-- Exercise materials --
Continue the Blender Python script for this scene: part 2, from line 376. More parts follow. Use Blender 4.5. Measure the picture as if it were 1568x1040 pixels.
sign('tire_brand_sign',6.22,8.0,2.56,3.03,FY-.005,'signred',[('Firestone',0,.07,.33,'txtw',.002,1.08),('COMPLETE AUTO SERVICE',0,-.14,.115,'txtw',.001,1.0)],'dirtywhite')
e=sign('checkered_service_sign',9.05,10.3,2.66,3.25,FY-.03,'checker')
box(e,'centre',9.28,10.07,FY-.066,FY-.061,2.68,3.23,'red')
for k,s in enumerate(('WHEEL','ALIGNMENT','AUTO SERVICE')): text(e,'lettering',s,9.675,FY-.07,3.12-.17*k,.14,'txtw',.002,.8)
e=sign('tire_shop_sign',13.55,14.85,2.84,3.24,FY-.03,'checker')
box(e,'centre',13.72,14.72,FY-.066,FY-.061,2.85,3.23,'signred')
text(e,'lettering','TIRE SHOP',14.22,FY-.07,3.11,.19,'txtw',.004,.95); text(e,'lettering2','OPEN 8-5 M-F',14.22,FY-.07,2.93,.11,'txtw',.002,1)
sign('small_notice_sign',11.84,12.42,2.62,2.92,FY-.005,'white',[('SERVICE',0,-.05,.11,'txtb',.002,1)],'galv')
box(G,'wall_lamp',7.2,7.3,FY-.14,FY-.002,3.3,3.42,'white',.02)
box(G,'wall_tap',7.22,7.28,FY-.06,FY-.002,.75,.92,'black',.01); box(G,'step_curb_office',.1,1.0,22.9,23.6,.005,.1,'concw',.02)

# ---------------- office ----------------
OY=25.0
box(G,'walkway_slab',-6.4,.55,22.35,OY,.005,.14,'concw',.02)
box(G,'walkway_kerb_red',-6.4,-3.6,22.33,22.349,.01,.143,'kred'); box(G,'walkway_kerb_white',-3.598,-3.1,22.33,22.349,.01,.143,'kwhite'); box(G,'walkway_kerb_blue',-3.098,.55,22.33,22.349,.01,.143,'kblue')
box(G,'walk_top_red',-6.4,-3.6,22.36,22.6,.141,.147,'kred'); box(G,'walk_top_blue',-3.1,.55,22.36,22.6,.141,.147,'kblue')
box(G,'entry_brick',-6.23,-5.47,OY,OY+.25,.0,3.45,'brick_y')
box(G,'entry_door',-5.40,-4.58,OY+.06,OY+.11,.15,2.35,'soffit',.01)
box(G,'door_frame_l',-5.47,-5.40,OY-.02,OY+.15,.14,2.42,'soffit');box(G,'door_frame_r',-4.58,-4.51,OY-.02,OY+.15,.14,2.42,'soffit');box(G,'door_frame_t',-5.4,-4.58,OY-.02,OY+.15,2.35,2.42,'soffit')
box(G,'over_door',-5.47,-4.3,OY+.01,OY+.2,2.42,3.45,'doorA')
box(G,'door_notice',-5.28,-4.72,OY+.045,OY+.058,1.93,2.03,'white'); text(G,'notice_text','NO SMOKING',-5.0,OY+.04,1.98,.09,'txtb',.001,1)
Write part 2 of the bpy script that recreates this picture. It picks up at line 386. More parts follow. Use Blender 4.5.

-- What you should do --
Type out the whole listing above again, exactly as it stands.

-- Final result --
Continue the Blender Python script for this scene: part 2, from line 376. More parts follow. Use Blender 4.5. Measure the picture as if it were 1568x1040 pixels.
sign('tire_brand_sign',6.22,8.0,2.56,3.03,FY-.005,'signred',[('Firestone',0,.07,.33,'txtw',.002,1.08),('COMPLETE AUTO SERVICE',0,-.14,.115,'txtw',.001,1.0)],'dirtywhite')
e=sign('checkered_service_sign',9.05,10.3,2.66,3.25,FY-.03,'checker')
box(e,'centre',9.28,10.07,FY-.066,FY-.061,2.68,3.23,'red')
for k,s in enumerate(('WHEEL','ALIGNMENT','AUTO SERVICE')): text(e,'lettering',s,9.675,FY-.07,3.12-.17*k,.14,'txtw',.002,.8)
e=sign('tire_shop_sign',13.55,14.85,2.84,3.24,FY-.03,'checker')
box(e,'centre',13.72,14.72,FY-.066,FY-.061,2.85,3.23,'signred')
text(e,'lettering','TIRE SHOP',14.22,FY-.07,3.11,.19,'txtw',.004,.95); text(e,'lettering2','OPEN 8-5 M-F',14.22,FY-.07,2.93,.11,'txtw',.002,1)
sign('small_notice_sign',11.84,12.42,2.62,2.92,FY-.005,'white',[('SERVICE',0,-.05,.11,'txtb',.002,1)],'galv')
box(G,'wall_lamp',7.2,7.3,FY-.14,FY-.002,3.3,3.42,'white',.02)
box(G,'wall_tap',7.22,7.28,FY-.06,FY-.002,.75,.92,'black',.01); box(G,'step_curb_office',.1,1.0,22.9,23.6,.005,.1,'concw',.02)

# ---------------- office ----------------
OY=25.0
box(G,'walkway_slab',-6.4,.55,22.35,OY,.005,.14,'concw',.02)
box(G,'walkway_kerb_red',-6.4,-3.6,22.33,22.349,.01,.143,'kred'); box(G,'walkway_kerb_white',-3.598,-3.1,22.33,22.349,.01,.143,'kwhite'); box(G,'walkway_kerb_blue',-3.098,.55,22.33,22.349,.01,.143,'kblue')
box(G,'walk_top_red',-6.4,-3.6,22.36,22.6,.141,.147,'kred'); box(G,'walk_top_blue',-3.1,.55,22.36,22.6,.141,.147,'kblue')
box(G,'entry_brick',-6.23,-5.47,OY,OY+.25,.0,3.45,'brick_y')
box(G,'entry_door',-5.40,-4.58,OY+.06,OY+.11,.15,2.35,'soffit',.01)
box(G,'door_frame_l',-5.47,-5.40,OY-.02,OY+.15,.14,2.42,'soffit');box(G,'door_frame_r',-4.58,-4.51,OY-.02,OY+.15,.14,2.42,'soffit');box(G,'door_frame_t',-5.4,-4.58,OY-.02,OY+.15,2.35,2.42,'soffit')
box(G,'over_door',-5.47,-4.3,OY+.01,OY+.2,2.42,3.45,'doorA')
box(G,'door_notice',-5.28,-4.72,OY+.045,OY+.058,1.93,2.03,'white'); text(G,'notice_text','NO SMOKING',-5.0,OY+.04,1.98,.09,'txtb',.001,1)
Write part 2 of the bpy script that recreates this picture. It picks up at line 386. More parts follow. Use Blender 4.5.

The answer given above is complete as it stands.